Bad Boy Bubby est un film australien réalisé par Rolf de Heer en 1993. Il a connu un grand succès en Australie mais la frilosité des distributeurs étrangers l'a empêché de connaître une véritable carrière internationnale. Cela ne l'a pas empêché de se faire passer sous le manteau et d'acquérir le statut de film culte, notamment aux Etats-Unis. Impossible d'écrire sur ce film sans évoquer le véritable défi technique qu'il a représenté. Au début de la production de Bad Boy Bubby, il s'agit du premier film de Rolf de Heer, qui finance la pellicule et son tournage du week-end en travaillant le reste de la semaine. Ce dernier évalue à ce rythme le tournage à environ 3 ans. Il comprend donc vite qu'il devra tourner avec une équipe interchangeable. Mis à part l'incroyable acteur Nicholas Hope présent du début à la fin du tournage, les techniciens seront souvent là ponctuellement. C'est notamment le cas des chefs-opérateurs, 32 se sont succédé en tout, ce qui donne au film un cachet tout particulier. En effet, le manque d'uniformité des séquences entre elles deviennent une force pour le film.

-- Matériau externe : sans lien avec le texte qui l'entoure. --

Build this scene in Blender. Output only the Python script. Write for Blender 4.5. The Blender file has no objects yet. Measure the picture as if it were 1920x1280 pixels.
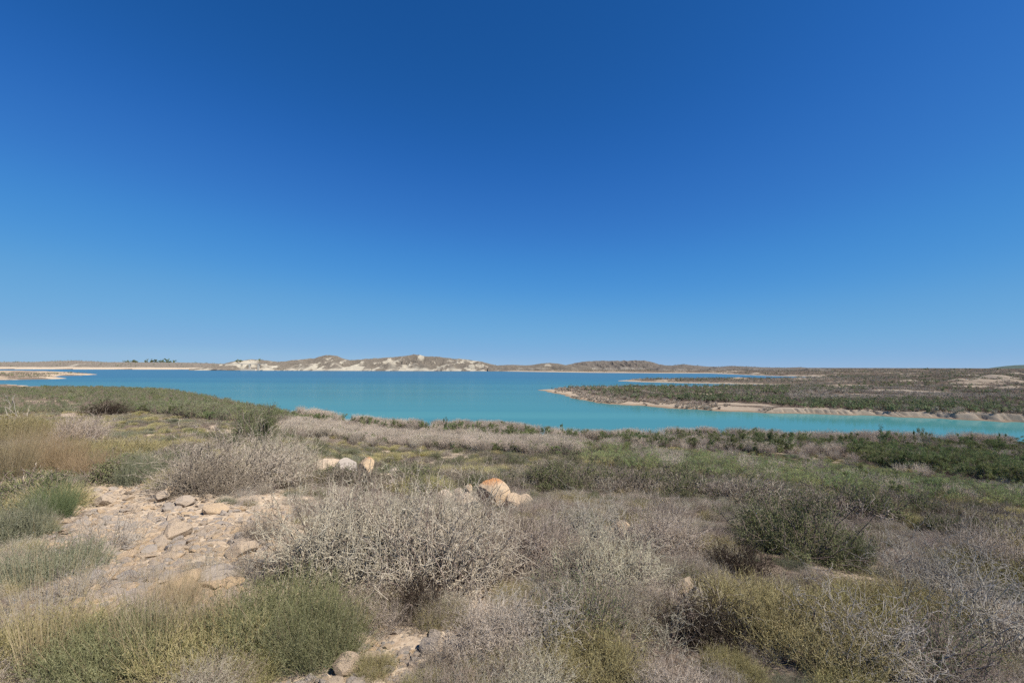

Bubby va vite se retrouver désemparé dans un monde qu'il ne comprend guère. Son premier réflexe est d'opérer un véritable mimétisme avec les personnages qu'il rencontre. Par exemple, à peine sortie du taudis dans lequel il est né, des chauffards l'insultent de péquenaud parce qu'il est au milieu de la route. Il fera de même un peu plus tard avec un agent de circulation, lui aussi au milieu de la route. La mise en scène de Rolf de Heer s'efforce tout au long du film de retranscrire la béatitude de Bubby devant le monde qu'il découvre. A l'image tout d'abord, avec le format Scope et les objectifs anamorphiques, au son également puisqu'une une grande partie de la bande a été enregistrée à l'aide de micros binauraux (placés au niveau des oreilles de l'acteur).
Ses rencontres avec différentes femmes vont peu à peu le détourner de l'écrasante figure maternelle. Mais surtout c'est la découverte de la musique, par le biais d'un groupe de rock local, qui va nous révéler sa sensibilité. Rolf de Heer parvient, au fil des rencontres de Bad Boy Bubby, à donner une humanité à son personnage, ce qui était loin d'être gagné si l'on considère que la première partie du film nous le montre s'adonnant à l'inceste, la torture animale et le meurtre.
C'est ce décalage qui pour moi fait de Bad Boy Bubby un grand film: nous sommes d'une part mis face à des scènes d'une cruauté sans limites, et d'autre part il naît une véritable émotion de découvrir que cet enfant-homme est doué de sentiments. Il devient le moyen parfait pour le réalisateur de critiquer l'ordre établi et notamment la société australienne, que l'on rencontre à travers de nombreux personnages hauts en couleurs.
Le film fait l'objet cette semaine d'une ressortie en salle en version remasterisée et son Dolby 5.1, il fallait au moins ça pour (re)découvrir ce chef-d'oeuvre oublié (enfin pas de tous, puis que Bad Boy Bubby compte Nick Cave et Quentin Tarentino parmi ses plus grands fans).